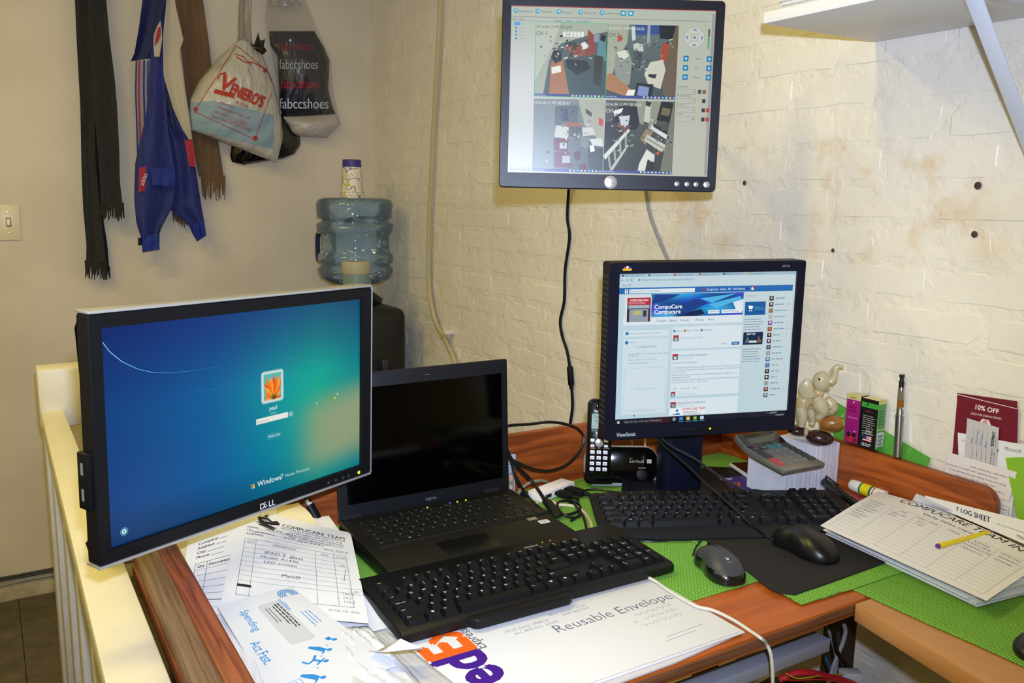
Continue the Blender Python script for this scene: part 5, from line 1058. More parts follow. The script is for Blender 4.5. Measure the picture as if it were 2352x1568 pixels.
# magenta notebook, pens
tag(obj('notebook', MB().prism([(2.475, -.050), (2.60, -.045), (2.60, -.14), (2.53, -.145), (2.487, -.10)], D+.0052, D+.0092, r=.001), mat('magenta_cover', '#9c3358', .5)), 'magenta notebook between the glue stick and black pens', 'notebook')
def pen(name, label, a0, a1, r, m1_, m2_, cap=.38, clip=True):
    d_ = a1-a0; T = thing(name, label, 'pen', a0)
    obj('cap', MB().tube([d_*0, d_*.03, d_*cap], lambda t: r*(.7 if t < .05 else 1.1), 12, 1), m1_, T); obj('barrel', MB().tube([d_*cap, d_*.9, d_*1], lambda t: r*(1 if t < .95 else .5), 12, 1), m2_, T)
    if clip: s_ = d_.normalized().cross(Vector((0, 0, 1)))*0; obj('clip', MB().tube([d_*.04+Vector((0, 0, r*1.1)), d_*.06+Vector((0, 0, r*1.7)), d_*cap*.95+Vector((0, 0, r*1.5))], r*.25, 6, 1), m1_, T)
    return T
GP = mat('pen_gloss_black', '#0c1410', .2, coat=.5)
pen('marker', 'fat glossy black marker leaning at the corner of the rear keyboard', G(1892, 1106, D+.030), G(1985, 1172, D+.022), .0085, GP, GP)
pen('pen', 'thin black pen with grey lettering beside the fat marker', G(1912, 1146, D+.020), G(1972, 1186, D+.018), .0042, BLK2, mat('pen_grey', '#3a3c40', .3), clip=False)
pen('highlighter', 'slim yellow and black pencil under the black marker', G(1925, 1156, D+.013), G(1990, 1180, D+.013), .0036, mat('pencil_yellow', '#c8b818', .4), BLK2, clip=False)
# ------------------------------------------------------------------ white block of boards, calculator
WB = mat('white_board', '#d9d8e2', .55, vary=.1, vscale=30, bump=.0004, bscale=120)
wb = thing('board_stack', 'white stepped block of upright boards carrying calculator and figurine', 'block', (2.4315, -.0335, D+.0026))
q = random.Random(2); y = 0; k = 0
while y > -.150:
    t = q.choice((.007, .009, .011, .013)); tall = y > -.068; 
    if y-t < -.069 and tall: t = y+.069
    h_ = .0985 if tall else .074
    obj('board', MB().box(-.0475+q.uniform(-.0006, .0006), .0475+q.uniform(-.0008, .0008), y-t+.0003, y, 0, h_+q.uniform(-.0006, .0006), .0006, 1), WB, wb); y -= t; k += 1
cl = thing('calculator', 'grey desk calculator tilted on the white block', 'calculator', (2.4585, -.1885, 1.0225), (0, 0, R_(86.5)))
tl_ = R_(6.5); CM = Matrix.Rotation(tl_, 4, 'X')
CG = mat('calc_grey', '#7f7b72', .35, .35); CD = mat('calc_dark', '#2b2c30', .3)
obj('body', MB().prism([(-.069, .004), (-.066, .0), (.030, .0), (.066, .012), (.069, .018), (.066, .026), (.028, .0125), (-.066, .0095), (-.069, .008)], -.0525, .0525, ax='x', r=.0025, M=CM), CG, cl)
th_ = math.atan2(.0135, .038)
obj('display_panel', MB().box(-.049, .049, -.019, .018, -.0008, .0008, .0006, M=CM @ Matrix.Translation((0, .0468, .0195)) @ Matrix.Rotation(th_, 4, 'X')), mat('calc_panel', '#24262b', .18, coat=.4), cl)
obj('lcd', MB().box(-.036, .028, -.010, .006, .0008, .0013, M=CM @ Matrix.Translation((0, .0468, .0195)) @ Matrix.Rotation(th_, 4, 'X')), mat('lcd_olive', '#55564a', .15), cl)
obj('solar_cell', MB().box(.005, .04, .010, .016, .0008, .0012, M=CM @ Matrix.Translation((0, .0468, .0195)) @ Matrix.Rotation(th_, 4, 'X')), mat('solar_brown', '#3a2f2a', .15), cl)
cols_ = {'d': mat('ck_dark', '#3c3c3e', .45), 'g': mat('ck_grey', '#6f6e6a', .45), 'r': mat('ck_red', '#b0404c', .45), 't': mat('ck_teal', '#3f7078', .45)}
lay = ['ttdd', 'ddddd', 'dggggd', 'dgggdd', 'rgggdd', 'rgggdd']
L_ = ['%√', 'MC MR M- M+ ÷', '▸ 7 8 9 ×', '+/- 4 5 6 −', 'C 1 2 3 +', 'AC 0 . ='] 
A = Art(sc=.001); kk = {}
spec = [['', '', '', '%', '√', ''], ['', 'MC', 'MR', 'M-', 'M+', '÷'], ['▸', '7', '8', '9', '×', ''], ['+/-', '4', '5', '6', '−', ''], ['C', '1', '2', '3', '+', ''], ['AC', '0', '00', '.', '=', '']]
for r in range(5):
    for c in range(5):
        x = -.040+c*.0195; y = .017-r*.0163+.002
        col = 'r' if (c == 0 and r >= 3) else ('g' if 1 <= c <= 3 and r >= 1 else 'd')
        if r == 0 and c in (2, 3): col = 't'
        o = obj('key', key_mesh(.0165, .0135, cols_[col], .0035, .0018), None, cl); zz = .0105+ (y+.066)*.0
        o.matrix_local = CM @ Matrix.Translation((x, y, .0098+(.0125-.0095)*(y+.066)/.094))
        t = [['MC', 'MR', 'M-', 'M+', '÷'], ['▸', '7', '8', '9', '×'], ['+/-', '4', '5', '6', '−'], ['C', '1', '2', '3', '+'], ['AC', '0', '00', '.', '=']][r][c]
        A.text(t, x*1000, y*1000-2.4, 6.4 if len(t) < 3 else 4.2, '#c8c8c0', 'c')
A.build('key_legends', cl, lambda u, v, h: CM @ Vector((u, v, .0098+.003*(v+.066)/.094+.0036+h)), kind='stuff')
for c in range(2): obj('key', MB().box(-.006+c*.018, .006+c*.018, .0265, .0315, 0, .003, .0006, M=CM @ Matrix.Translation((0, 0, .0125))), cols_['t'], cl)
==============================
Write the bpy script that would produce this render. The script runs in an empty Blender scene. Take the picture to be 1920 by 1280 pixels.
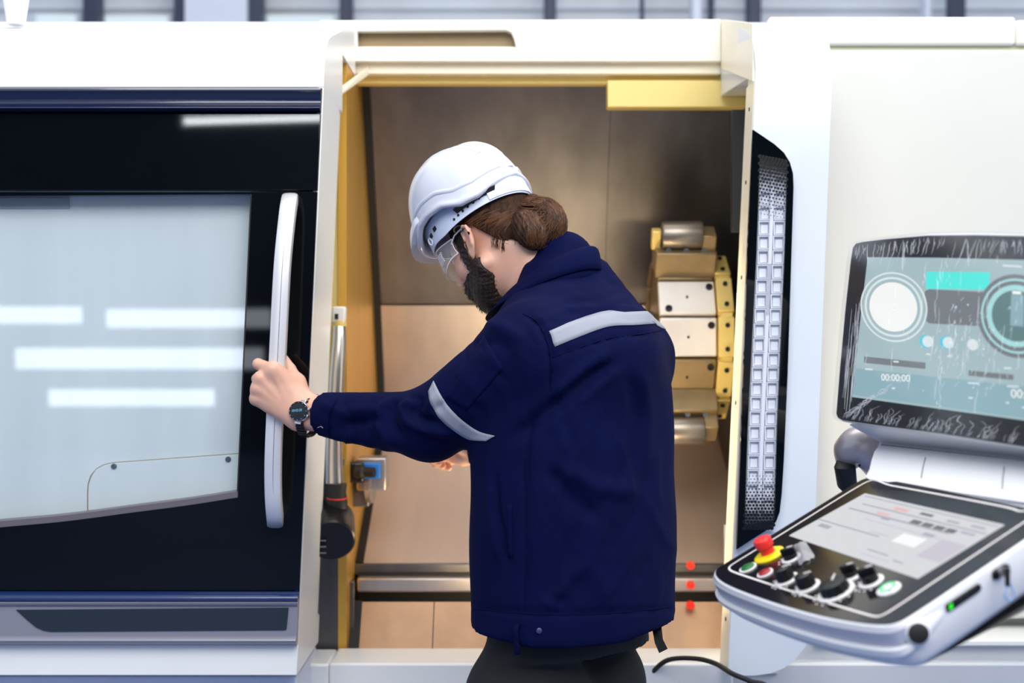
==============================
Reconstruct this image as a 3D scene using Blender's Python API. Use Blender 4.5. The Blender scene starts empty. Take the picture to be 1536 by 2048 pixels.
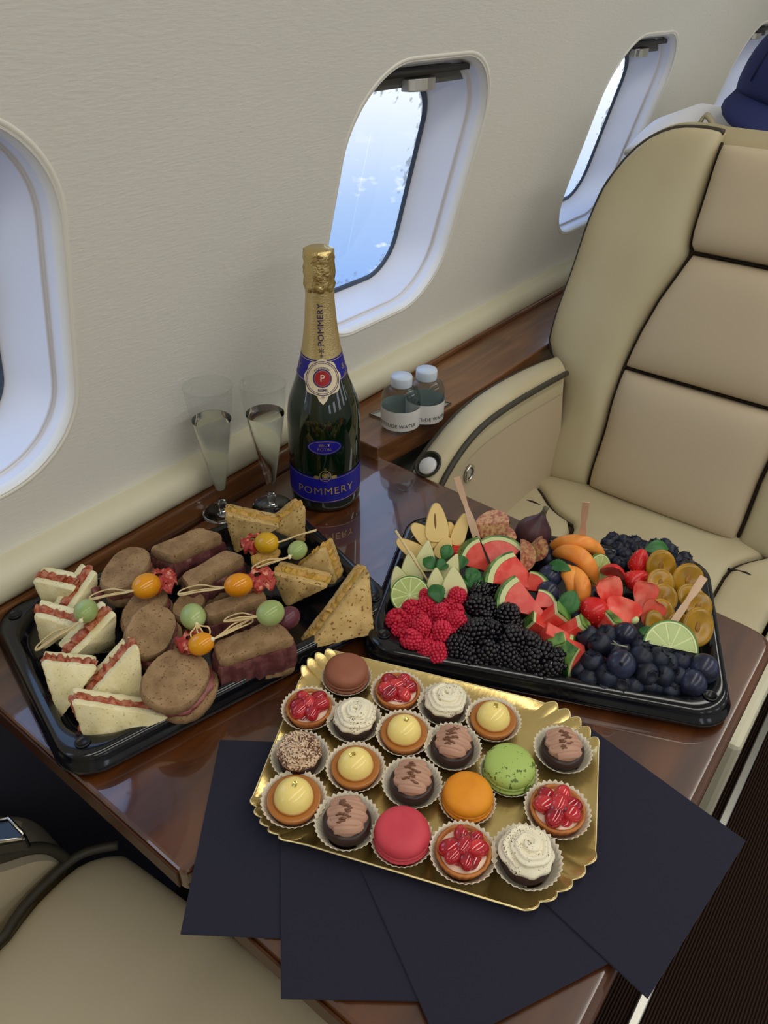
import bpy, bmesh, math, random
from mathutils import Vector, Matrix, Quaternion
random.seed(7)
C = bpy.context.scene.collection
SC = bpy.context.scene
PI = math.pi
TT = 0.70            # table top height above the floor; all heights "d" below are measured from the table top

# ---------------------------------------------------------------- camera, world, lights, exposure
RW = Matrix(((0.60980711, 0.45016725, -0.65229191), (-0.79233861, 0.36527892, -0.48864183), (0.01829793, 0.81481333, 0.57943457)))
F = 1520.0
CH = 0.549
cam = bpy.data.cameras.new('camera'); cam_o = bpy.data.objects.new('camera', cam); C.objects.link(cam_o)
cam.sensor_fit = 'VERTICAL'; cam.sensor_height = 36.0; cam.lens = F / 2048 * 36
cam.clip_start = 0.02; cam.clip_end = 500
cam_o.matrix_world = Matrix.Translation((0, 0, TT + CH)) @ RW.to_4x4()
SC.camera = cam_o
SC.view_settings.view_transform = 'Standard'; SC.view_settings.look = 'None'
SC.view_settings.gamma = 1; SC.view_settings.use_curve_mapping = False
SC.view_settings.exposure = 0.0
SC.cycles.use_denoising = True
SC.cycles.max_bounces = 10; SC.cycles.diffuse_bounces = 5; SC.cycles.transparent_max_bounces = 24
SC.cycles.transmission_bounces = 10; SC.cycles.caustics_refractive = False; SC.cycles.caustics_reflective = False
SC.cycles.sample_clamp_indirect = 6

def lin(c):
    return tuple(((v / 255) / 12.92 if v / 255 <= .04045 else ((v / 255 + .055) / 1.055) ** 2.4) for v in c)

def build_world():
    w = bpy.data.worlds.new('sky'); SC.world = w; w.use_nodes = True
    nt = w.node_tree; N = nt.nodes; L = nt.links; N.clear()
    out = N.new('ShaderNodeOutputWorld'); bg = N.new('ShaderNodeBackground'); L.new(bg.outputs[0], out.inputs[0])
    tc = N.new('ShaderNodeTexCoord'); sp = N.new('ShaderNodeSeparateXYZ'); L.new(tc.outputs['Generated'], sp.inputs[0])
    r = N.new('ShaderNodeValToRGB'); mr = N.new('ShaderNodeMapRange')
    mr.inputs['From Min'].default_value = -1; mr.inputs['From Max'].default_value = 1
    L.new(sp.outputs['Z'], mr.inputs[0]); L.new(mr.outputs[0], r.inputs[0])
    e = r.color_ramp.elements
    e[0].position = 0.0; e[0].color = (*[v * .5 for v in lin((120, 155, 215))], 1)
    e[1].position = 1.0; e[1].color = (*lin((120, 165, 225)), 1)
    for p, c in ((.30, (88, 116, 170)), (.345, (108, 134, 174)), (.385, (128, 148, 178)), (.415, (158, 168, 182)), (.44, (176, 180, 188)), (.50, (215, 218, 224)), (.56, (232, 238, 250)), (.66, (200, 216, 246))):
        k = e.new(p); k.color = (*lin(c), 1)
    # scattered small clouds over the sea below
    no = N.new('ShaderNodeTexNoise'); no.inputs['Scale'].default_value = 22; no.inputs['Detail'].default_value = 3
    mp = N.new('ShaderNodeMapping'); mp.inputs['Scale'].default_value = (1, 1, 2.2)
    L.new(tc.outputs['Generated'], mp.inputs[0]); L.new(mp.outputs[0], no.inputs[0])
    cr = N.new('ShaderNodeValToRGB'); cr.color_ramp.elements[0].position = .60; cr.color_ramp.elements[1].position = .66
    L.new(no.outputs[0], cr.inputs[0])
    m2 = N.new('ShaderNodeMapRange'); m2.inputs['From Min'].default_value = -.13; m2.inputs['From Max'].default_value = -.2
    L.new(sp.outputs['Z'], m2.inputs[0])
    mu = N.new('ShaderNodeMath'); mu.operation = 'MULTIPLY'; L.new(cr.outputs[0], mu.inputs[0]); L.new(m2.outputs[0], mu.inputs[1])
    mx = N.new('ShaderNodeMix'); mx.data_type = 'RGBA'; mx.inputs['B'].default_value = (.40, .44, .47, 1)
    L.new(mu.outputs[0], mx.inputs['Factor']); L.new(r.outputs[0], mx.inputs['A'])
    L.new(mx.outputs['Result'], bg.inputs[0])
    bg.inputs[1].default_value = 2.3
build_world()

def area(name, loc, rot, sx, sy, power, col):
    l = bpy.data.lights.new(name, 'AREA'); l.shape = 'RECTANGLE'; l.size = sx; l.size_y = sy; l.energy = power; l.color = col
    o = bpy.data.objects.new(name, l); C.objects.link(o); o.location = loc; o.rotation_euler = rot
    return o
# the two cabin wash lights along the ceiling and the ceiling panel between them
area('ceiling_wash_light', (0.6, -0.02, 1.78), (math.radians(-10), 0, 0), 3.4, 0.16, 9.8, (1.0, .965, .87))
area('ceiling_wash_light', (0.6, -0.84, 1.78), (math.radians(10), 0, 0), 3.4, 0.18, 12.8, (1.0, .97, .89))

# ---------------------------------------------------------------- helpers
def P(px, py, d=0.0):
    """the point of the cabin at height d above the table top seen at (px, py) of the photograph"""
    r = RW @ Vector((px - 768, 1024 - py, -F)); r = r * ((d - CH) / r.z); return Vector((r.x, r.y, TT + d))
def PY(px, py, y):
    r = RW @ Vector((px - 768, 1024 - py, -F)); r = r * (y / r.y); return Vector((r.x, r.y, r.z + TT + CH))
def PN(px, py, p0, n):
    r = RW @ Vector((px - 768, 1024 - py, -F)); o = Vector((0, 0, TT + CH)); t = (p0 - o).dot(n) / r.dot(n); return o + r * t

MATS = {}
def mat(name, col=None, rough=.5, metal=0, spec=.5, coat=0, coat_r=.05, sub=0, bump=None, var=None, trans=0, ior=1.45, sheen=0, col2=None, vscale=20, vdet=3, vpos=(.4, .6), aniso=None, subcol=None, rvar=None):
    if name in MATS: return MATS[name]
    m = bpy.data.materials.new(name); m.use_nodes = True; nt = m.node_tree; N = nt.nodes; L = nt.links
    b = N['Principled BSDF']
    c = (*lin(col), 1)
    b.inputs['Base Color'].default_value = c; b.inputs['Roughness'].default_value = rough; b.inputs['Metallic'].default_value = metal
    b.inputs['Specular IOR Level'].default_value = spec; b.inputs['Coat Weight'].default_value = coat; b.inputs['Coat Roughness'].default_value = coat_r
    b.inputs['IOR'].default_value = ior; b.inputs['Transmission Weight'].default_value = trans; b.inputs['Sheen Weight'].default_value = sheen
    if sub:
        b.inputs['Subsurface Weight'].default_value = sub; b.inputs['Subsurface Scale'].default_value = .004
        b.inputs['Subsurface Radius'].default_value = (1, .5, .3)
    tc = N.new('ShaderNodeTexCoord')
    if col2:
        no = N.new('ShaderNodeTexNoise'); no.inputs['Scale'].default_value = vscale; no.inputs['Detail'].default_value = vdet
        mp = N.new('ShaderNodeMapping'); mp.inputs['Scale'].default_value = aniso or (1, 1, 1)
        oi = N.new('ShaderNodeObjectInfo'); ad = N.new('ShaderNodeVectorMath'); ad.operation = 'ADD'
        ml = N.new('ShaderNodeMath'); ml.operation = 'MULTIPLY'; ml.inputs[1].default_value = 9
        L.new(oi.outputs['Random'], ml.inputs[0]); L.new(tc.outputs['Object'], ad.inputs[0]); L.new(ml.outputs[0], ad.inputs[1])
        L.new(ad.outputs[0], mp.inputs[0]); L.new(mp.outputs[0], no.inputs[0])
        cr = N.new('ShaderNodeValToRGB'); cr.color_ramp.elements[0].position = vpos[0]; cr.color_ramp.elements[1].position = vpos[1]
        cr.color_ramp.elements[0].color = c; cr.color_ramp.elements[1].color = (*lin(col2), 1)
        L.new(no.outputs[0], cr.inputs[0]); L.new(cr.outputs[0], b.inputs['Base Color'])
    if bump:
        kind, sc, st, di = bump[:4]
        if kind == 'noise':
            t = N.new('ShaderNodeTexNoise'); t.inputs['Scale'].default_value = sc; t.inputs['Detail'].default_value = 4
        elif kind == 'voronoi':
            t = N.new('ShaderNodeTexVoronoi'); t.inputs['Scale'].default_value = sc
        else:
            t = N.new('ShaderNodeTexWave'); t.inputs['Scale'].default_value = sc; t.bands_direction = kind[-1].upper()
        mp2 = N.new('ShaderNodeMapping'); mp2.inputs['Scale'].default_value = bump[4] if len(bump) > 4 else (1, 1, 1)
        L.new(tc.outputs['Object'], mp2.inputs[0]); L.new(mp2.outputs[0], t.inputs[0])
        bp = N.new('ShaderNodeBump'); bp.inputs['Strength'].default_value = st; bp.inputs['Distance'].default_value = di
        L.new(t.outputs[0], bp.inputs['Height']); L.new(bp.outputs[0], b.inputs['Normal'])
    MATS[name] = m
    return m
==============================
* **DIRECTION**
In the listing above, find the line with "Reconstruct this image" and the line with "from the table top". Copy exactly those two and every line between, without the pictures.

* **COMPLETED EXERCISE**
Reconstruct this image as a 3D scene using Blender's Python API. Use Blender 4.5. The Blender scene starts empty. Take the picture to be 1536 by 2048 pixels.
import bpy, bmesh, math, random
from mathutils import Vector, Matrix, Quaternion
random.seed(7)
C = bpy.context.scene.collection
SC = bpy.context.scene
PI = math.pi
TT = 0.70            # table top height above the floor; all heights "d" below are measured from the table top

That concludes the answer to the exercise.